Víctor Vega, jornalista e consultor de comunicação mexicano, escrevia na revista Fortuna a propósito das 13 eleições previstas para este ano no continente, além da norte-americana entre Trump e Joe Biden, que os processos eleitorais iriam decorrer “no meio de um complexo panorama originado em múltiplos fatores locais, regionais e globais, com temas sensíveis na agenda, como a debilidade económica e a volatilidade inflacionária internacional, a crise migratória, da segurança ou do narcotráfico”.

“No tabuleiro político-social”, continuava o colunista, “observam-se riscos como a hiperpolarização tóxica, a contaminação informativa, a ameaça de radicalização ideológica à esquerda e à direita e a ascensão de regimes autoritários”.

OCIDENTE VS SINO-RÚSSIA

Outro fator que Vinícius Vieira observa é a formação de “um grupo ocidental e de outro, digamos, sino-russo”. “Como ocorreu na Guerra Fria há forças pró-ocidente e forças pró-oriente, o que gera tensões geopolíticas fortes na região que repercutem e gerem embates na política doméstica”, explica.

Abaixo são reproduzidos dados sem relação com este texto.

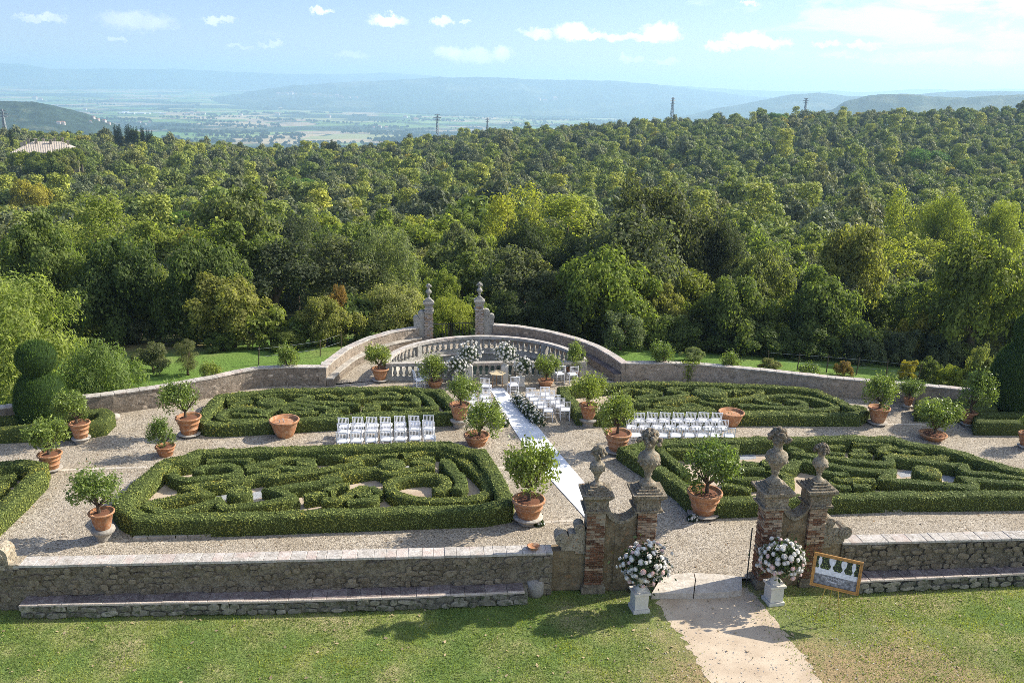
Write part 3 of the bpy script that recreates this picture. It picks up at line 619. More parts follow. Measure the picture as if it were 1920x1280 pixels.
BT('small yellow tree in front of the left umbrella pine', 'tree', 'oak', 'yellow', 352, 440, 40, 128, 2)
BT('tall thick scrub in deep shade right of the rear gate', 'bush', 'bush', 'dark', 960, 600, 130, 'b635', 1, name='bush')
BT('dark thicket below the walnut-like tree', 'bush', 'bush', 'dark', 1050, 608, 130, 'b642', 2, name='bush', sq=.9)
BT('dark undergrowth below the deep green oak on the right', 'bush', 'bush', 'darkoak', 1400, 632, 190, 'b660', 0, name='bush', sq=.55)
BT('dark undergrowth under the right oaks by the green strip', 'bush', 'bush', 'darkoak', 1510, 636, 150, 'b662', 2, name='bush', sq=.6)
BT('dark undergrowth right of the pale-leaved shrub', 'bush', 'bush', 'darkoak', 1275, 625, 140, 'b656', 1, name='bush', sq=.6)

# the wood: every tree near enough to tell apart is its own object, the rest one mass
KINDS = [('oak', 'oak', .24, 'dark green oak among many in the dense wood below the garden', 'dark green oaks of the wood'),
         ('holm', 'grey', .27, 'grey-green holm oak among many in the dense wood below the garden', 'grey-green holm oaks of the wood'),
         ('holm', 'holm', .12, 'blackish holm oak in the dense wood below the garden', 'blackish holm oaks of the wood'),
         ('oak', 'mid', .22, 'fresh green oak in the dense wood below the garden', 'fresh green oaks of the wood'),
         ('tall', 'lime', .08, 'yellow-green slender tree in the dense wood below the garden', 'yellow-green slender trees of the wood'),
         ('oak', 'olive', .06, 'olive-brown oak in the dense wood below the garden', 'olive-brown oaks of the wood'),
         ('oak', 'yellow', .028, 'yellowing oak in the dense wood below the garden', 'yellowing oaks of the wood'),
         ('oak', 'rust', .005, 'rust-tinged tree in the dense wood below the garden', 'rust-tinged trees of the wood')]
EDX = [-500, 0, 200, 330, 380, 560, 640, 800, 900, 1000, 1100, 1200, 1300, 1450, 1580, 1900, 2500]; EDY = [760, 705, 614, 616, 648, 655, 650, 632, 630, 634, 642, 646, 648, 652, 656, 662, 680]
EDA = []; EDD = []
for _x, _y in zip(EDX, EDY): _p = W(_x, _y, -1.0); EDA.append(math.atan2(_p.x, _p.y)); EDD.append(math.hypot(_p.x, _p.y))
def edge_dist(a): return float(np.interp(a, EDA, EDD))
LANDX = [150, 330, 520, 700, 870, 1080, 1300, 1500, 1700]; LANDM = ['above the feathery left trees', 'behind the large dark oak', 'behind the round olive bush', 'behind the tall silvery tree', 'behind the rear gate', 'left of the giant holm', 'behind the giant holm', 'right of the giant holm', 'behind the grey hedge', 'behind the yellow-green poplars']
def undergrowth():
    r = random.Random(31); a = EDA[2] - .02; k = 0
    while a < EDA[-2] + .06:
        d = edge_dist(a) + r.uniform(1.0, 3.2); R_ = r.uniform(1.1, 2.1); X, Y = d * math.sin(a), d * math.cos(a)
        o = link('undergrowth_bush', MID['bush'][0], None, (X, Y, terr(X, Y) + R_ * .45), r.random() * 6.28, (R_, R_, R_ * r.uniform(.8, 1.3)))
        c = G[r.choice(['darkoak', 'oak', 'oak', 'olive', 'grey', 'mid'])]; o.color = tuple(c) + (1,); tag(o, 'dark bush in the scrub along the foot of the wood', 'bush', 'bushes of the scrub along the foot of the wood'); a += R_ * 1.05 / d
undergrowth()
def build_wood():
    pts = []; r = np.random.default_rng(21)
    d = 54.0
    while d < 620:
        step = 4.5 + d * .0042; a = math.radians(-40) + r.random() * .05
        while a < math.radians(40):
            dd = d + r.uniform(-.5, .5) * step; aa = a + r.uniform(-.35, .35) * step / d
            pts.append((dd * math.sin(aa), dd * math.cos(aa), dd)); a += step / d
        d += step * .86
    keep = []
    for (X, Y, dd) in pts:
        az = math.atan2(X, Y); dc = float(np.interp(az, AZS, DCREST))
        if dd > dc + 40 or dd < edge_dist(az) + 6: continue
        if any((X - tx) ** 2 + (Y - ty) ** 2 < (tr * .8) ** 2 for tx, ty, tr in TREES): continue
        R_ = r.uniform(2.4, 4.2); 
        if r.random() < .08: R_ *= 1.3
        nz = wobble(X + 300, Y - 200, 2.6); u = r.random() + nz * .16; u = min(max(u, 0), .999); acc = 0
        # neighbours tend to be of one kind
        order = [1, 2, 0, 3, 5, 4, 6, 7]
        for k in order:
            acc += KINDS[k][2]
            if u < acc: break
        if k == 7 and r.random() < .8: k = 5
        if k >= 6 and dd < 140: k = 3
        keep.append((dd, X, Y, R_, k))
    keep.sort(); n_ind = 0; cnt = {}
    far = {}
    for (dd, X, Y, R_, k) in keep:
        sh, col, _, lab, grp = KINDS[k]; z = terr(X, Y)
        tall = R_ * r.uniform(.85, 1.25)
        near = dd < 95
        if near: R_ *= .8; tall *= .75
        zc = z + {'tall': 1.3}.get(sh, 1.1) * tall + (.2 if near else 1.5)
        px, py = PJ((X, Y, zc)); vis = -60 < px < 1980
        if vis and n_ind < 290 and dd < 400:
            n_ind += 1; me = MID[sh][int(r.integers(len(MID[sh])))]
            o = link('woodland_tree', me, None, (X, Y, zc), r.random() * 6.28, (R_, R_, tall * (.72 if sh == 'tall' else 1))); o.color = tuple(G[col]) + (1,)
            lm = LANDM[min(int(np.searchsorted(LANDX, px)), len(LANDM) - 1)]
            kn = lab.split(' among')[0].split(' in the')[0]; rk = ['lowest', 'low', 'middle', 'upper'][min(3, int((dd - 54) / 26))]
            tag(o, '%s in the %s wood %s' % (kn, rk, lm), 'tree', grp)
        else: far.setdefault(k, []).append((X, Y, zc, R_, tall * (.72 if sh == 'tall' else 1), r.random() * 6.28))
    print('individual wood trees', n_ind, 'far', sum(len(v) for v in far.values()))
    protos = bpy.data.collections.new('far_tree_kinds'); V = []; idx = []; sc = []; rot = []
    names = []
    k_i = 0
    for k in sorted(far):
        sh, col = KINDS[k][0], KINDS[k][1]; mat = m_leaf('far_foliage_' + col, G[col], .42, .28, .6, .2, .25)
        me = joined('wood_kind_%02d' % k_i, 2200, .135, 700 + k, sh, mat=mat, trunk=False)
        po = bpy.data.objects.new('wood_kind_%02d' % k_i, me); protos.objects.link(po)
        for (X, Y, z, R_, T, a) in far[k]: V.append((X, Y, z)); idx.append(k_i); sc.append((R_, R_, T)); rot.append((0, 0, a))
        k_i += 1
    me = bpy.data.meshes.new('woodland'); me.from_pydata(V, [], [])
    at_i = me.attributes.new('kind_index', 'INT', 'POINT'); at_i.data.foreach_set('value', idx)
    at_s = me.attributes.new('sc', 'FLOAT_VECTOR', 'POINT'); at_s.data.foreach_set('vector', np.array(sc, dtype=np.float32).ravel())
    at_r = me.attributes.new('rot', 'FLOAT_VECTOR', 'POINT'); at_r.data.foreach_set('vector', np.array(rot, dtype=np.float32).ravel())
    o = link('woodland', me); tag(o, 'far mass of mixed green woodland covering the hillside to the skyline', 'woodland', None, 'stuff')
    scatter_nodes(o, protos)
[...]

“Entretanto, não são blocos muito bem alinhados: há uma direita na região pró-ocidente e anti-China mas que, curiosamente, gosta da Rússia de Putin e outra direita que é pró-mercado, mas de forma tosca, como a Argentina de Milei”. Além disso, “há também uma esquerda na região pró-democracia mas alinhada à China e critica da hipocrisia do ocidente, como o PT de Lula, no Brasil, e outra esquerda não democrática, como a de Maduro, na Venezuela”.